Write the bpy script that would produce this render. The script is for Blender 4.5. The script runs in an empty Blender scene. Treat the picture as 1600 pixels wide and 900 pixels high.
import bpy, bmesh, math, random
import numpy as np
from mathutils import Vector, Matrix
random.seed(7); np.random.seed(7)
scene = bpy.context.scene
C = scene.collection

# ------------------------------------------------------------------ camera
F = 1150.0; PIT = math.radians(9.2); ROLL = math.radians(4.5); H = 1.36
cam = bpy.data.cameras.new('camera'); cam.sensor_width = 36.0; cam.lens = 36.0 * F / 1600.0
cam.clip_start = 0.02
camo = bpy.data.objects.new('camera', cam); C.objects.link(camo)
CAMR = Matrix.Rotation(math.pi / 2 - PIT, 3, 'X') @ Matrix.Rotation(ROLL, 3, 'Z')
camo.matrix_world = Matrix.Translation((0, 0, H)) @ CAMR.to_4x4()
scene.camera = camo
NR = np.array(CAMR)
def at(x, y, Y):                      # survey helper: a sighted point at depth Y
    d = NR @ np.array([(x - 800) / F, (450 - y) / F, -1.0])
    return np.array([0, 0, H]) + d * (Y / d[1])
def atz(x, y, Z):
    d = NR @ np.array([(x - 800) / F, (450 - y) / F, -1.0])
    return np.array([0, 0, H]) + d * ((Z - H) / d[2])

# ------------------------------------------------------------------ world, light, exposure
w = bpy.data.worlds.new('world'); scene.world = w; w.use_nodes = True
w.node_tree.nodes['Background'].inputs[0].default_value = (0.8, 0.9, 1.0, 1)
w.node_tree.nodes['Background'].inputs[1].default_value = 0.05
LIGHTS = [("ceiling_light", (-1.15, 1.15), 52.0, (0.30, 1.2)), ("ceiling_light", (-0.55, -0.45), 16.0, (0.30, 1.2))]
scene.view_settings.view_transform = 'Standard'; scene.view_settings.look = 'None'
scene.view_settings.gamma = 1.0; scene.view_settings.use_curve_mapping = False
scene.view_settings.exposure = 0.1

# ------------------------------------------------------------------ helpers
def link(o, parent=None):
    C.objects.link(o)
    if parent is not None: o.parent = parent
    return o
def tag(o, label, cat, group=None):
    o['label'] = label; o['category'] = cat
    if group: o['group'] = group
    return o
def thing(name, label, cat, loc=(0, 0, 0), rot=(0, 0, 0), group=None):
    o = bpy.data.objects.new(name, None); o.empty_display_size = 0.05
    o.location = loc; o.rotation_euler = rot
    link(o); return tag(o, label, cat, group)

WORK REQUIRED
Every line above should be written out again exactly as it stands.

RESULT FOR THIS EXERCISE
Write the bpy script that would produce this render. The script is for Blender 4.5. The script runs in an empty Blender scene. Treat the picture as 1600 pixels wide and 900 pixels high.
import bpy, bmesh, math, random
import numpy as np
from mathutils import Vector, Matrix
random.seed(7); np.random.seed(7)
scene = bpy.context.scene
C = scene.collection

# ------------------------------------------------------------------ camera
F = 1150.0; PIT = math.radians(9.2); ROLL = math.radians(4.5); H = 1.36
cam = bpy.data.cameras.new('camera'); cam.sensor_width = 36.0; cam.lens = 36.0 * F / 1600.0
cam.clip_start = 0.02
camo = bpy.data.objects.new('camera', cam); C.objects.link(camo)
CAMR = Matrix.Rotation(math.pi / 2 - PIT, 3, 'X') @ Matrix.Rotation(ROLL, 3, 'Z')
camo.matrix_world = Matrix.Translation((0, 0, H)) @ CAMR.to_4x4()
scene.camera = camo
NR = np.array(CAMR)
def at(x, y, Y):                      # survey helper: a sighted point at depth Y
    d = NR @ np.array([(x - 800) / F, (450 - y) / F, -1.0])
    return np.array([0, 0, H]) + d * (Y / d[1])
def atz(x, y, Z):
    d = NR @ np.array([(x - 800) / F, (450 - y) / F, -1.0])
    return np.array([0, 0, H]) + d * ((Z - H) / d[2])

# ------------------------------------------------------------------ world, light, exposure
w = bpy.data.worlds.new('world'); scene.world = w; w.use_nodes = True
w.node_tree.nodes['Background'].inputs[0].default_value = (0.8, 0.9, 1.0, 1)
w.node_tree.nodes['Background'].inputs[1].default_value = 0.05
LIGHTS = [("ceiling_light", (-1.15, 1.15), 52.0, (0.30, 1.2)), ("ceiling_light", (-0.55, -0.45), 16.0, (0.30, 1.2))]
scene.view_settings.view_transform = 'Standard'; scene.view_settings.look = 'None'
scene.view_settings.gamma = 1.0; scene.view_settings.use_curve_mapping = False
scene.view_settings.exposure = 0.1

# ------------------------------------------------------------------ helpers
def link(o, parent=None):
    C.objects.link(o)
    if parent is not None: o.parent = parent
    return o
def tag(o, label, cat, group=None):
    o['label'] = label; o['category'] = cat
    if group: o['group'] = group
    return o
def thing(name, label, cat, loc=(0, 0, 0), rot=(0, 0, 0), group=None):
    o = bpy.data.objects.new(name, None); o.empty_display_size = 0.05
    o.location = loc; o.rotation_euler = rot
    link(o); return tag(o, label, cat, group)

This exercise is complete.